→ **CHALLENGE**: Where a line in the listing below contains the word "pixels", copy that line.

→ **SOURCE DATA**:
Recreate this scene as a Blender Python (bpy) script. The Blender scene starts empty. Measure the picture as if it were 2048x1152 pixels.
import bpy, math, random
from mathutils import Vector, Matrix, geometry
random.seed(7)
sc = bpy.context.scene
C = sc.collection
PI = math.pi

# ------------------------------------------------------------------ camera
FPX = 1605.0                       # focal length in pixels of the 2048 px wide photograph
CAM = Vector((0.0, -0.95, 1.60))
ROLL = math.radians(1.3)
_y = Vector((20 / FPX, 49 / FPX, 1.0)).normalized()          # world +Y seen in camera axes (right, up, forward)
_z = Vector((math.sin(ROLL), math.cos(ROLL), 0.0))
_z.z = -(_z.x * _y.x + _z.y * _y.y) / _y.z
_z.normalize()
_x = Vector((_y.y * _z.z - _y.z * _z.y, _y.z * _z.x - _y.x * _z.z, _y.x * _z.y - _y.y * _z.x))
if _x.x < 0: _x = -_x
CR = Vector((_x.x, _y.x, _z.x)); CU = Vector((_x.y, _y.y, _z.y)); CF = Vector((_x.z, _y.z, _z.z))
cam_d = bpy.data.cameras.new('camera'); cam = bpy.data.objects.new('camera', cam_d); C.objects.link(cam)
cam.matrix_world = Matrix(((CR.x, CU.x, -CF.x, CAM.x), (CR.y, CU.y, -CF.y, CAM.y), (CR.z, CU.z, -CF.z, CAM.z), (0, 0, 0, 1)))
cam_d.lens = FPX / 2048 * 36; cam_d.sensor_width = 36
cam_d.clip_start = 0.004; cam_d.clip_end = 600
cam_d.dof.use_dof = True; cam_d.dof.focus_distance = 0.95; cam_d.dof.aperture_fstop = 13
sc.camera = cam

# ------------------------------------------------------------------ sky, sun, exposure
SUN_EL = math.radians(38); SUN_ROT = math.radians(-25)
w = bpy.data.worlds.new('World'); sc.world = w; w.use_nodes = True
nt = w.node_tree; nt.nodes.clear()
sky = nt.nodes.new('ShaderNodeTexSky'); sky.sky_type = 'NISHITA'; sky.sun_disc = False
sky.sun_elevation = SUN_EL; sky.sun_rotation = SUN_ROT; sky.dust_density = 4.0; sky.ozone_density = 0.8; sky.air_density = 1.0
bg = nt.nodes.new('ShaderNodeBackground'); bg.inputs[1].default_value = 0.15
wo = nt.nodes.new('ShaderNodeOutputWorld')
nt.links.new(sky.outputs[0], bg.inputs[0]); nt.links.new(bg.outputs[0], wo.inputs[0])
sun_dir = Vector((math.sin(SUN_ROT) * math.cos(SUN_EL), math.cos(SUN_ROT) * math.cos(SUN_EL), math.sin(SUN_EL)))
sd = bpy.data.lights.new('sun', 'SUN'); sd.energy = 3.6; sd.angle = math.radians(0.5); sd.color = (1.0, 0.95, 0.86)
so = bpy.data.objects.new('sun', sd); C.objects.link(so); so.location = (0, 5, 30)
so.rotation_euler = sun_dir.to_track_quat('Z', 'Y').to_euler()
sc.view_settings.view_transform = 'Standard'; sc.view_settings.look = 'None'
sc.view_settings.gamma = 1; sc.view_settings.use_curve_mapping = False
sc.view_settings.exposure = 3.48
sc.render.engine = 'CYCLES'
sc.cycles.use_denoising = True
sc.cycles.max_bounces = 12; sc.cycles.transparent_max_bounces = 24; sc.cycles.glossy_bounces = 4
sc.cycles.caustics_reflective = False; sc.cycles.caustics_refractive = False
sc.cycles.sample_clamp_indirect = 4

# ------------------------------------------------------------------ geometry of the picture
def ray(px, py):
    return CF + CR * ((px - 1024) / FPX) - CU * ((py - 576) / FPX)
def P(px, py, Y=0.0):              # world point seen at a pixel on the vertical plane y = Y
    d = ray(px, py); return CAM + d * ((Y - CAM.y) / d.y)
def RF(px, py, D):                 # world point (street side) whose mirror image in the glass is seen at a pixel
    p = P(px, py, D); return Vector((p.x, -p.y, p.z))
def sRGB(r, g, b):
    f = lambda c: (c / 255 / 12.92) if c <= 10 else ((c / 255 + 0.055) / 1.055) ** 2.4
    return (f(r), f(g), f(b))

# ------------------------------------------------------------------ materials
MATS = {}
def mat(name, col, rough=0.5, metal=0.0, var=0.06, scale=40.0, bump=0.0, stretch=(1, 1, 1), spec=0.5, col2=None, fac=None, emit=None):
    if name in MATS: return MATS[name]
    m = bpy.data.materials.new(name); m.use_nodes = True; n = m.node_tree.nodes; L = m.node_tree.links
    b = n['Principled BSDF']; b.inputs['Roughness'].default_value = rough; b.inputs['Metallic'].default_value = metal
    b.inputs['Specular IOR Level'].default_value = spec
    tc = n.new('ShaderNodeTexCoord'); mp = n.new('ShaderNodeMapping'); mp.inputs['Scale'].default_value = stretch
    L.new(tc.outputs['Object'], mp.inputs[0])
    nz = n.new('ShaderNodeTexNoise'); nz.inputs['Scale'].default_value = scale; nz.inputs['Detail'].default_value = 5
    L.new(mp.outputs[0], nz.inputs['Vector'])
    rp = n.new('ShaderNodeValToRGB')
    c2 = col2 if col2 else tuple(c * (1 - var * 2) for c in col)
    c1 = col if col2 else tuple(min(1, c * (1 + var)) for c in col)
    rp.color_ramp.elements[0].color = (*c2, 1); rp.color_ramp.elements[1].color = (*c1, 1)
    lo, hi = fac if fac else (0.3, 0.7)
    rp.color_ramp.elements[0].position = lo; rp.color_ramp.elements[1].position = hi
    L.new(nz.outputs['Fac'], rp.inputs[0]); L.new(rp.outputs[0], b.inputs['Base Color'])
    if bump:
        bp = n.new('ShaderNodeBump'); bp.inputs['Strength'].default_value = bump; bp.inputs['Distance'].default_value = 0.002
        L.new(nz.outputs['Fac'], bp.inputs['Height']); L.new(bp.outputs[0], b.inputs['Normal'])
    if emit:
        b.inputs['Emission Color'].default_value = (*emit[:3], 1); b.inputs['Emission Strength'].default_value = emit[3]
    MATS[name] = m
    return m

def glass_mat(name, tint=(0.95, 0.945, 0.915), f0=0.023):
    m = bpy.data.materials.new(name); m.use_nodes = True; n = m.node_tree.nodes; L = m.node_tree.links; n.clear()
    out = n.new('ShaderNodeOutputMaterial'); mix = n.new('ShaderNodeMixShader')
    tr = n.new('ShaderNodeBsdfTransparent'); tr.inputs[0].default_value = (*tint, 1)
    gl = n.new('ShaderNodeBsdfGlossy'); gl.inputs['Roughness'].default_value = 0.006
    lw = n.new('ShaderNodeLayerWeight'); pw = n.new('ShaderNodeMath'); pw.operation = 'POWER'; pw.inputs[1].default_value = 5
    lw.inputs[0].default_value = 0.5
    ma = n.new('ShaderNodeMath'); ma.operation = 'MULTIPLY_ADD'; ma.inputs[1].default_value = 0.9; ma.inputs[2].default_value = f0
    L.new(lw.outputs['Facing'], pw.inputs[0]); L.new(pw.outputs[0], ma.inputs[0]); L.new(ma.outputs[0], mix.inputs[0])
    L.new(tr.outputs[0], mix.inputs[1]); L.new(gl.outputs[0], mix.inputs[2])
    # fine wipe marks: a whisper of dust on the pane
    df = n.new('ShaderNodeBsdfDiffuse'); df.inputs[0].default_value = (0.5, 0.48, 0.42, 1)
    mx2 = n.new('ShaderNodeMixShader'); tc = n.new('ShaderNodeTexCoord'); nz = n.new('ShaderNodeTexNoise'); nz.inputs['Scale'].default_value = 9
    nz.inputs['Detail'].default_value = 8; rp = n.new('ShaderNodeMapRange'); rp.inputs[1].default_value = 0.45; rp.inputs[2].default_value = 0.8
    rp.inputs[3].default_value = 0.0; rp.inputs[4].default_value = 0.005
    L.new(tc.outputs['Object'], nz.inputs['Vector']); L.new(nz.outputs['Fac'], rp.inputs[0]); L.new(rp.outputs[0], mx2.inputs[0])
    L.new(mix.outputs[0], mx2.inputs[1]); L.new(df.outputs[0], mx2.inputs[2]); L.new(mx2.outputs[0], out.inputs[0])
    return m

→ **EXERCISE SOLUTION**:
Recreate this scene as a Blender Python (bpy) script. The Blender scene starts empty. Measure the picture as if it were 2048x1152 pixels.
FPX = 1605.0                       # focal length in pixels of the 2048 px wide photograph